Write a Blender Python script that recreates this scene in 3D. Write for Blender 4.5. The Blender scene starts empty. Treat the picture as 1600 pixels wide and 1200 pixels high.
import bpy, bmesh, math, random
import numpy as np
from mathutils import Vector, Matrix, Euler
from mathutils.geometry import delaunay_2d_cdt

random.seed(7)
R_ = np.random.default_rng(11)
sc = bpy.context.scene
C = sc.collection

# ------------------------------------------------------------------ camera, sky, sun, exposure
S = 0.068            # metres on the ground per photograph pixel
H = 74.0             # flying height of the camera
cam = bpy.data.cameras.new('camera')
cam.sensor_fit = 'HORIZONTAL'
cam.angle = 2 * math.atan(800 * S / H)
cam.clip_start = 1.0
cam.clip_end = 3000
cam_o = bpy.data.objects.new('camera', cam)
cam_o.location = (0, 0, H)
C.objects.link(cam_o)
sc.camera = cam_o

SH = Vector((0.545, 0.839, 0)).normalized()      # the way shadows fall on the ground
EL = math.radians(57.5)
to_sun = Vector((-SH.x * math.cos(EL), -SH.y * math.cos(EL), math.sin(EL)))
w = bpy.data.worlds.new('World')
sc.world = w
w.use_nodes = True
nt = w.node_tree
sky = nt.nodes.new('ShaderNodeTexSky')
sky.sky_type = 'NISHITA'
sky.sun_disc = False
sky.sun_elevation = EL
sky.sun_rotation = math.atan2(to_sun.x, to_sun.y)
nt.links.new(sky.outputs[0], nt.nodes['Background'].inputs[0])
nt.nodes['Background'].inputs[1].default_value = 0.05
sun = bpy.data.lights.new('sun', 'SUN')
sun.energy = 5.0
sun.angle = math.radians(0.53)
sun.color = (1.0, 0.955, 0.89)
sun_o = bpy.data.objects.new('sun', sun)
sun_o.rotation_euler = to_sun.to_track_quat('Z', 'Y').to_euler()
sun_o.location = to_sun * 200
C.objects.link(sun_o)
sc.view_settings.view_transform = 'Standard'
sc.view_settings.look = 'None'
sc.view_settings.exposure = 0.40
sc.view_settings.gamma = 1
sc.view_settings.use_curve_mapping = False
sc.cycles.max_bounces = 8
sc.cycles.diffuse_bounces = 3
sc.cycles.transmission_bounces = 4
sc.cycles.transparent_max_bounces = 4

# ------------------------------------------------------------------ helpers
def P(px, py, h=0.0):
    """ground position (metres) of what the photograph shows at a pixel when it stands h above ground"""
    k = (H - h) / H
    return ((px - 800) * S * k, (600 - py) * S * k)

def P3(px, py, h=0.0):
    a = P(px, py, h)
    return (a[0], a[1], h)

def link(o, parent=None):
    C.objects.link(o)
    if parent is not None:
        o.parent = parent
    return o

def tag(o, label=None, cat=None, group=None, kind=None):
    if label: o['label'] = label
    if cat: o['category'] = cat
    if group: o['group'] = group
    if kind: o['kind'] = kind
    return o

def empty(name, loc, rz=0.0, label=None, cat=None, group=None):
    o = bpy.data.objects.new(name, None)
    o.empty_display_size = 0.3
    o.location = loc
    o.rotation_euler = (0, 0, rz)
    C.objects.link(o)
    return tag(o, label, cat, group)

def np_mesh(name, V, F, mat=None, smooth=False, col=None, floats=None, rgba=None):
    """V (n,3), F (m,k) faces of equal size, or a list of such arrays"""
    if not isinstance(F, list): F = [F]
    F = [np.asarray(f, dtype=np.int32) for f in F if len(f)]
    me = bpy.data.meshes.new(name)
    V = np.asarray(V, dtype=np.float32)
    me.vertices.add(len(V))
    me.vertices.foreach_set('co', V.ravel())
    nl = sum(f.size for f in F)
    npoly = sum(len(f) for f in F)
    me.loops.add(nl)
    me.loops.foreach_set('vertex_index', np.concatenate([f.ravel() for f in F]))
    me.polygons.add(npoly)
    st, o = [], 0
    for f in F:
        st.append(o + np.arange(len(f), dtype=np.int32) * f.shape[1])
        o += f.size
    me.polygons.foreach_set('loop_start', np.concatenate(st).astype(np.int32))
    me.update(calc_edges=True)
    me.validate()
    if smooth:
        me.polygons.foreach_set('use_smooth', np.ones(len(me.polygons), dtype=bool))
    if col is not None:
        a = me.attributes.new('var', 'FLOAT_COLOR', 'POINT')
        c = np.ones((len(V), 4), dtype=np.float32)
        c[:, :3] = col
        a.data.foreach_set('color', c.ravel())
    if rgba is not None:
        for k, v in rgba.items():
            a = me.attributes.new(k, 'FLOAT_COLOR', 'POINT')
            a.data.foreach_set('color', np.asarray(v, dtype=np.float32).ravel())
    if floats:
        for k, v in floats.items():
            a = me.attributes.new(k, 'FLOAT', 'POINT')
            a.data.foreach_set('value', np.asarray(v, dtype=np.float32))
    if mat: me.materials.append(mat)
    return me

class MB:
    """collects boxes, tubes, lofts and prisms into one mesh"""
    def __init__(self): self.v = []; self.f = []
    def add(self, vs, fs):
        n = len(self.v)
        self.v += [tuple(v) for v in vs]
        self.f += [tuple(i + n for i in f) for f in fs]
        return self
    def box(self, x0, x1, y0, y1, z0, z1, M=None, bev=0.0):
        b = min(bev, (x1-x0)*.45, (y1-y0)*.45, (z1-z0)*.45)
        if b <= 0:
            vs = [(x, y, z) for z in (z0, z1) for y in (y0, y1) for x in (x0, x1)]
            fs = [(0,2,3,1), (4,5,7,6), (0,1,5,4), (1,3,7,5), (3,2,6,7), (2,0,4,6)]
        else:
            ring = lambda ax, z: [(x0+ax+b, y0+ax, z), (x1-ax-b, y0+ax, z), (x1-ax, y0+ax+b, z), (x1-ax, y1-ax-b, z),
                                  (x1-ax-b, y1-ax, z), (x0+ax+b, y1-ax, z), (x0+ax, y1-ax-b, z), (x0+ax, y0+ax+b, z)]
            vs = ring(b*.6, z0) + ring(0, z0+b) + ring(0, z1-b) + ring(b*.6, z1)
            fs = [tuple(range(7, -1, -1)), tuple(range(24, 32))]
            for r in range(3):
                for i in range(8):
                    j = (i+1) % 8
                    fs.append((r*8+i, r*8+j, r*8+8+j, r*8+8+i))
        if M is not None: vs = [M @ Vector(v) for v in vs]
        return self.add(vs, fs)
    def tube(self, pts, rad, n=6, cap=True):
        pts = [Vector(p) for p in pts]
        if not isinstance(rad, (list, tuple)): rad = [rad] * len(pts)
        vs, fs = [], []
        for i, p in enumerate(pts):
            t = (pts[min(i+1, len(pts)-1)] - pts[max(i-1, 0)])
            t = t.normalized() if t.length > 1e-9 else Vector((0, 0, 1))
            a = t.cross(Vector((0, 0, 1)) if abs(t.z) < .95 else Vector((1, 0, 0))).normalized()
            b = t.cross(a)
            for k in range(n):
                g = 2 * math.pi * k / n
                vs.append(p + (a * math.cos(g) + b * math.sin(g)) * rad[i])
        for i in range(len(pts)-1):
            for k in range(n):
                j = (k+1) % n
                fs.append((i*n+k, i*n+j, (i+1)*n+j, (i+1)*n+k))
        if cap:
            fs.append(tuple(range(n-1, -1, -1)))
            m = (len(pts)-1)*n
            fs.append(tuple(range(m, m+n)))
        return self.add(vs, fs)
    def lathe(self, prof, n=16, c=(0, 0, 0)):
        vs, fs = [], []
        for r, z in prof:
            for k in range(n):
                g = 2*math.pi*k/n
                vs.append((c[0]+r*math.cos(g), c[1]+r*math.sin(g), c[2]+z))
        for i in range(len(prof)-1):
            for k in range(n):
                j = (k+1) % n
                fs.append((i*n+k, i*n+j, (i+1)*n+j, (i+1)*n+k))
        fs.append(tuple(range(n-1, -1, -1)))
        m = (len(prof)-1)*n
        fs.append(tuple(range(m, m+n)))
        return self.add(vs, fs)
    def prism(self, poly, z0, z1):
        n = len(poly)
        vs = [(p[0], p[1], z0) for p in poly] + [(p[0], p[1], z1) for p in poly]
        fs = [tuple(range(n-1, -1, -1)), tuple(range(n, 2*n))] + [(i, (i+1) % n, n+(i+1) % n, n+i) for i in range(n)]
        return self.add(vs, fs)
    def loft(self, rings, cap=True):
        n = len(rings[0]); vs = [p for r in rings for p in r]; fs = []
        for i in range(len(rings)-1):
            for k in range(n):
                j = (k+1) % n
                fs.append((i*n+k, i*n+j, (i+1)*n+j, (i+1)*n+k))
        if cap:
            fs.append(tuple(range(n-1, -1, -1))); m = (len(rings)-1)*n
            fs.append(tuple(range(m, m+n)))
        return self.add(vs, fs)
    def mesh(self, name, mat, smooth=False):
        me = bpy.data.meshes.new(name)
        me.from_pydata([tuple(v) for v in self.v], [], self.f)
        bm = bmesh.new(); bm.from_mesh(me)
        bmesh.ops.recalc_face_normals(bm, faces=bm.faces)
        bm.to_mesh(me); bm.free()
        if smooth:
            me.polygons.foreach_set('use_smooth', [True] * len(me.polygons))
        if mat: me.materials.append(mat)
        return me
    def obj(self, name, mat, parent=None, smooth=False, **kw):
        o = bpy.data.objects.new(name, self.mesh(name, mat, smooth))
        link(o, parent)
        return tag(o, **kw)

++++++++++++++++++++

Aim of the task:
Using the material above, quote the first line and each line after it, stopping at and including the line that holds "C = sc.collection".

Answer to the problem:
Write a Blender Python script that recreates this scene in 3D. Write for Blender 4.5. The Blender scene starts empty. Treat the picture as 1600 pixels wide and 1200 pixels high.
import bpy, bmesh, math, random
import numpy as np
from mathutils import Vector, Matrix, Euler
from mathutils.geometry import delaunay_2d_cdt

random.seed(7)
R_ = np.random.default_rng(11)
sc = bpy.context.scene
C = sc.collection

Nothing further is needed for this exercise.